Tuesday, January 25, 2022

Six titles that explore the blurry boundaries of sibling intimacy

Sara Freeman is a Montreal-born writer currently based out of Boston. She graduated from Columbia University with an MFA in Fiction in 2013.

Freeman's new novel is Tides.

At Lit Hub she tagged six "novels that explore the blurry psychic boundaries of sibling intimacy" including:
Ian McEwan, The Cement Garden

This is the darkest, most claustrophobic of the novels on this list. Four siblings, ranging from ages six to seventeen, go to great lengths to cover up the fact of their mother’s death in order to stay together in their childhood home. Our narrator, Jack, is fifteen and nearly superstitious about his filth. He nurses a fascination for his beautiful older sister, Julie, and masturbates nearly constantly. Time bloats in the stagnant, increasingly malodorous house, and the kitchen, in particular, becomes ‘a place of stench and clouds of flies’. The four children, in their private pact against the outside world, play-act, fight, laugh, and slowly regress to a primitive, feral state.
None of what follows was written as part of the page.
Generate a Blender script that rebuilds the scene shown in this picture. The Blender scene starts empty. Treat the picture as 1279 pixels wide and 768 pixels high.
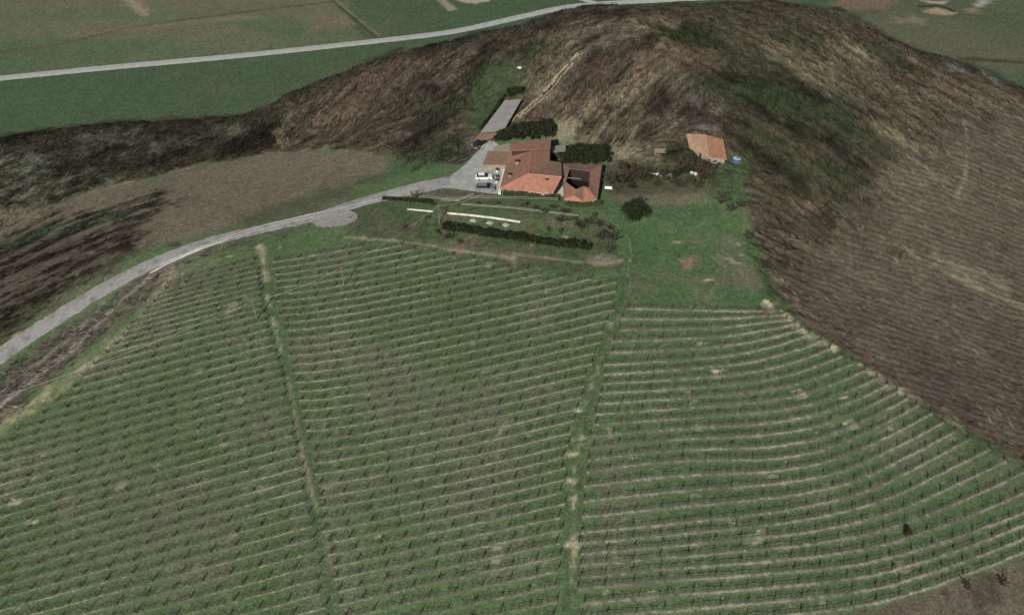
import bpy, math, random
import numpy as np
random.seed(7)
RNG = np.random.default_rng(11)
SC = bpy.context.scene
COL = SC.collection
R = math.radians

# ------------------------------------------------------------------ camera, sky, sun, exposure
CAM_Z = 123.0
PITCH = R(41.0)
FPX = 1108.0
cam_data = bpy.data.cameras.new('camera')
cam = bpy.data.objects.new('camera', cam_data)
COL.objects.link(cam)
cam.location = (0, 0, CAM_Z)
cam.rotation_euler = (R(90) - PITCH, 0, 0)
cam_data.sensor_width = 36
cam_data.lens = 36 * FPX / 1279
cam_data.clip_start = 1
cam_data.clip_end = 9000
SC.camera = cam

SUN_EL = R(31.0)
SHADOW_AZ = R(20.0)          # shadows fall towards the north, this far round to the east
world = bpy.data.worlds.new('World')
SC.world = world
world.use_nodes = True
wn = world.node_tree
bg = wn.nodes['Background']
sky = wn.nodes.new('ShaderNodeTexSky')
sky.sky_type = 'NISHITA'
sky.sun_disc = False
sky.sun_elevation = SUN_EL
sky.sun_rotation = SHADOW_AZ + math.pi
wn.links.new(sky.outputs[0], bg.inputs[0])
bg.inputs[1].default_value = 0.062
sun_data = bpy.data.lights.new('sun', 'SUN')
sun_data.energy = 4.3
sun_data.angle = R(0.6)
sun_data.color = (1.0, 0.95, 0.86)
sun = bpy.data.objects.new('sun', sun_data)
COL.objects.link(sun)
sun.location = (0, 0, 300)
sun.rotation_euler = (R(90) - SUN_EL, 0, -SHADOW_AZ)
SC.view_settings.view_transform = 'Standard'
SC.view_settings.look = 'None'
SC.view_settings.gamma = 1
SC.view_settings.use_curve_mapping = False
SC.view_settings.exposure = 0.15

# ------------------------------------------------------------------ helpers: noise, rays
SP, CP = math.sin(PITCH), math.cos(PITCH)
def ray(u, v):
    r = (np.asarray(u, float) - 639.5) / FPX
    d = (np.asarray(v, float) - 384.0) / FPX
    return r, CP - d * SP, -(SP + d * CP)
def P(u, v, z):
    """the place at height z that shows at (u, v) of the photograph"""
    a, b, c = ray(u, v)
    t = (z - CAM_Z) / c
    return (float(a * t), float(b * t), float(z))

_lat = RNG.random((256, 256))
def vnoise(x, y, seed=0):
    x = np.asarray(x, float) + seed * 37.13; y = np.asarray(y, float) + seed * 91.7
    xi = np.floor(x).astype(np.int64); yi = np.floor(y).astype(np.int64)
    fx = x - xi; fy = y - yi
    fx = fx * fx * (3 - 2 * fx); fy = fy * fy * (3 - 2 * fy)
    a = _lat[xi % 256, yi % 256]; b = _lat[(xi + 1) % 256, yi % 256]
    c = _lat[xi % 256, (yi + 1) % 256]; d = _lat[(xi + 1) % 256, (yi + 1) % 256]
    return (a * (1 - fx) + b * fx) * (1 - fy) + (c * (1 - fx) + d * fx) * fy
def fbm(x, y, scale, seed=0, octv=4, gain=.5):
    s = 0; amp = 1; tot = 0
    x = np.asarray(x, float) / scale; y = np.asarray(y, float) / scale
    for k in range(octv):
        s = s + amp * vnoise(x, y, seed + k * 3); tot += amp
        x = x * 2.03 + 11.1; y = y * 2.03 + 4.7; amp *= gain
    return s / tot * 2 - 1            # about -1..1
def sstep(a, b, x):
    t = np.clip((x - a) / (b - a), 0, 1)
    return t * t * (3 - 2 * t)

# ------------------------------------------------------------------ the terrain's height
PLAIN = -32.0
crest_px = [(-160,205,-14),(-80,190,-12),(0,176,-11),(44,167,-10.5),(135,156,-10),(230,152,-9.5),(300,147,-9),(330,132,-7.5),(380,110,-4),(430,90,-1),
    (489,69,2.5),(558,53,5.5),(606,42,8),(661,29,11),(695,16,13),(730,8,14.5),(800,7,15),(860,6,15.5),(930,3,16.5),(977,3,16.5),(1028,13,15),
    (1063,26,13),(1110,47,10),(1149,64,8),(1204,80,5.5),(1235,94,4),(1279,110,2),(1360,150,-3),(1440,190,-8)]
ctrl_px = [(600,232,0),(660,215,0),(740,230,0.0),(700,190,0.8),(560,235,-.5),(600,195,0.3),(500,240,-1.2),(440,270,-2.2),(330,287,-3.2),(250,308,-4.2),(170,340,-6),(100,380,-7.5),(0,440,-10),(-120,520,-13),
    (885,190,3),(790,265,-1),(850,235,1),(930,270,-1),(650,275,-1.5),(740,305,-2.2),(560,290,-2),(450,300,-2.8),
    (330,330,-3.8),(780,340,-2.6),(950,380,-4.5),(640,450,-5),(300,500,-8),(150,450,-8.5),(0,560,-13),(-120,620,-16),(-120,760,-18),(0,768,-15),(400,768,-12),(720,768,-10.5),(1000,768,-12),(1279,700,-17),(1400,740,-20),(1279,580,-16.5),(1000,600,-10),(720,600,-7.5),(1120,500,-10.5),
    (200,860,-15),(700,860,-13),(1200,860,-18),
    (1060,350,-7),(1279,420,-16),(1400,460,-20),(1279,250,-8),(1400,260,-14),(1160,230,-2),(1100,160,3.5),(1040,260,-2),(960,220,1.5),(1000,100,10),(1100,90,8),(1180,120,5),(1200,160,2),
    (700,150,3.5),(800,80,10.5),(800,150,4.5),(760,190,2),(900,40,14),(900,110,8),(950,160,4.5),(660,110,5),(620,150,2.5),(560,130,2),(640,60,9),(720,50,11.5),(590,170,1),(520,170,0),(460,130,.5),(520,100,3),(560,80,5),
    (400,160,-3.5),(350,190,-4),(200,230,-6.5),(100,250,-8),(0,300,-9.5),(-120,360,-12),(250,180,-7.5),(100,200,-9.5),(0,230,-10.5),(150,280,-6.5),(330,230,-4.2),(440,215,-2.5),(500,205,-1.2)]
cx = []; cy = []; cz = []
for (u, v, z) in ctrl_px:
    x, y, z = P(u, v, z); cx.append(x); cy.append(y); cz.append(z)
ccx = []; ccy = []; ccz = []
for (u, v, z) in crest_px:
    x, y, z = P(u, v, z); ccx.append(x); ccy.append(y); ccz.append(z)
ccx = np.array(ccx); ccy = np.array(ccy); ccz = np.array(ccz)
assert (np.diff(ccx) > 0).all(), ccx
for x, y, z in zip(ccx, ccy, ccz):
    cx += [x, x]; cy += [y, y + 22]; cz += [z + .3, z + 1.5]
cx = np.array(cx) / 100; cy = np.array(cy) / 100; cz = np.array(cz)
def _phi(r2): return np.where(r2 > 1e-12, .5 * r2 * np.log(np.maximum(r2, 1e-12)), 0)
n = len(cx)
A = np.zeros((n + 3, n + 3))
A[:n, :n] = _phi((cx[:, None] - cx) ** 2 + (cy[:, None] - cy) ** 2) + np.eye(n) * 2e-3
A[:n, n] = 1; A[:n, n + 1] = cx; A[:n, n + 2] = cy
A[n, :n] = 1; A[n + 1, :n] = cx; A[n + 2, :n] = cy
W = np.linalg.solve(A, np.concatenate([cz, [0, 0, 0]]))
kx = np.linspace(-260, 260, 521)
kyc = np.interp(kx, ccx, ccy); kzc = np.interp(kx, ccx, ccz)
ker = np.hanning(13); ker /= ker.sum()
kyc = np.convolve(np.pad(kyc, 6, 'edge'), ker, 'valid'); kzc = np.convolve(np.pad(kzc, 6, 'edge'), ker, 'valid')
def yc(x): return np.interp(x, kx, kyc)
def zc(x): return np.interp(x, kx, kzc)
def smin(a, b, k):
    h = np.clip(.5 + .5 * (b - a) / k, 0, 1)
    return b * (1 - h) + a * h - k * h * (1 - h)
def height(x, y):
    sh = x.shape; x = x.ravel(); y = y.ravel()
    xq = np.clip(x, -215, 215) / 100; yq = np.clip(y, 55, 330) / 100
    h = np.full(x.shape, W[n]) + W[n + 1] * xq + W[n + 2] * yq
    for i in range(n):
        h += W[i] * _phi((xq - cx[i]) ** 2 + (yq - cy[i]) ** 2)
    h = np.clip(h, -45, 19)
    s = y - yc(x)
    fall = zc(x) + 1.1 - .85 * s
    z = smin(h, fall, 3.0)
    z = -smin(-z, np.full_like(z, -PLAIN), 4.0)
    far = sstep(215, 330, np.abs(x))
    z = z * (1 - far) + PLAIN * far
    # the level farmyard
    px, py, _ = P(672, 222, 0)
    e = np.hypot((x - px - 0) / 30, (y - py) / 17)
    z = z + (0 - z) * (1 - sstep(.85, 1.35, e))
    return z.reshape(sh)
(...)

Encouraged by his older sisters, the youngest child, Tom, takes to acting like an infant girl, sleeping in an old cot attached to the eldest sister’s bed. Their eerie idyll is threatened when Derek, Julie’s snooker champion boyfriend enters the frame. This increasingly disquieting story culminates in a fantastically shocking final perversion, which is permanently seared in this reader’s mind. Not for the faint of heart.
Read about the other entries on the list.

The Cement Garden is among Jeff Somers's ten literary kids with extremely difficult childhoods.